Stun grenades are a diversionary device whose explosion emits a bright light and a thunderous noise. The grenades are designed to cause fear and panic, distracting individuals and allowing security forces to gain control of crowds. According to Israel Police procedure, “This device should be used for handling disturbances of the peace which endanger the police force and/or public safety and which do not enable direct contact with the demonstrators without injury to police officers. This device is designed to achieve the dispersal of demonstrators and gaining control of them.” …When used according to the regulations, stun grenades should not cause bodily harm, nor do they have any side effects. However, under certain circumstances, the noise resulting from the explosion may damage the eardrum; therefore, users are instructed to wear hearing protective equipment. In addition, the grenades’ explosion mechanism generates an extremely hot flash of fire, and the very impact of a heavy metal object hurled at a person can result in bodily injury. Therefore, police safety instructions stipulate that the grenade must be aimed at a safe distance of 30 meters from the person throwing and 5 meters from the target, and in any case, the grenade must not be thrown into a crowd. Moreover, over the years, Israeli soldiers who have taken part in dispersing demonstrations have informed B’Tselem that they were instructed to roll stun grenades on the ground, not throw them at people.

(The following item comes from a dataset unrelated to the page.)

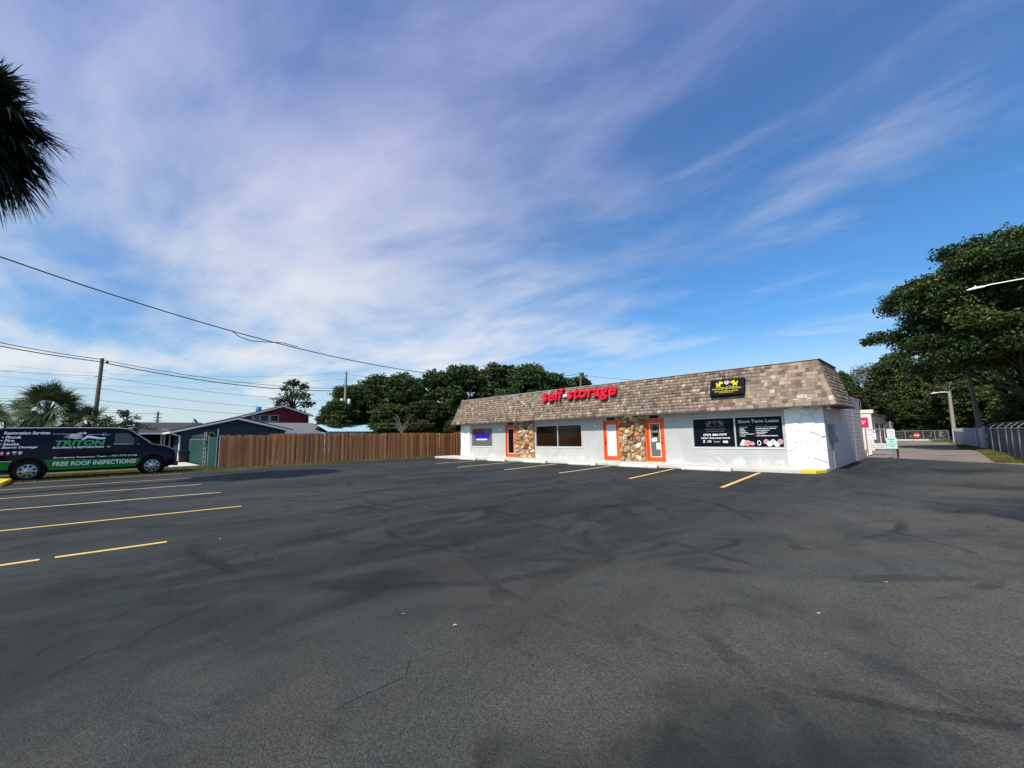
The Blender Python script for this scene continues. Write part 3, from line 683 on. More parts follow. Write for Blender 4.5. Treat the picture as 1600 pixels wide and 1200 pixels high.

The detailed, six page IDF response emphasizes the importance it places on proper training and documentation of when and where to use its non-lethal crowd control and dispersal tools, and only mentions the actual methods peripherally:

The rules and procedures for when to engage with live fire are clearly worded and also encompass the wide array of possible security situations IDF soldiers may find themselves in. These rules clearly establish for soldiers how to respond to life threatening situations as well as riots and other disruptions of public order. Additionally, the instructions regarding proper usage of crowd dispersal equipment are also clearly worded, organized and detailed. As updated instructions are passed from the headquarter-level to the field, they are adapted for the soldiers in the field, and “responses to specific situations” are included so as to ensure that the soldiers understand what is permitted with regards to the use of force and the use of the riot control measures.

It is important to note that the emphasis that the IDF places on the proper procedure for live-fire and proper usage of crowd dispersal equipment significantly reduces the potential for casualties. The IDF emphatically denies the claim that IDF soldiers racially discriminate when engaging in crowd dispersion in Judea and Samaria or in any other location. The decision regarding which specific crowd dispersal equipment to use is based purely on security and operational considerations, not on economic or any other type of consideration.

In order to deal with violent and illegal riots or other disruptions of public order, the IDF utilizes a selection of different equipment to disperse crowds as well as prevent causalities of any kind. The IDF invests a great deal in order to acquire as well as develop effective crowd dispersal equipment that will not harm the rioters; a good example being “Ha’Boesh” or the “skunk” canister. These measures are taken in order to avoid having to employ alternative measures.

Police and soldiers are human and sometimes, in the heat of being attacked, make mistakes. The way to minimize these mistakes is to engage in training and to have specific written rules and drills on how to deal with every situation. What we are seeing in the examples of police overreaction being shown in social media is that some cops simply are not adequately trained, and (certainly in the case of the police ramming mentioned earlier) they don’t even seem to be properly equipped with proper crowd control tools and methods to begin with.

If US police were trained by the IDF the way IDF soldiers are, there would be far fewer such incidents. The “Deadly Exchange” libel is the exact opposite of the truth – if the anti-Israel Left actually cared about protecting protesters, they would want US police to act the way their Israeli counterparts do and to increase training with the IDF, which unfortunately has a great deal of experience with violent riots.

Furthermore, as Haviv Rettig Gur notes, the training programs that do exist today emphasize how to avoid situations that can bring riots in the first place: “sharing best practices in community engagement, nonviolent policing, intelligence.” It is the polar opposite of what is being described by the Israel-haters.

Of course, the socialist Left agenda has nothing to do with avoiding riots or injuries and everything to do with vilifying the police and romanticizing the violent rioters  – just as they demonize the IDF and defend terrorism against Jews in Israel.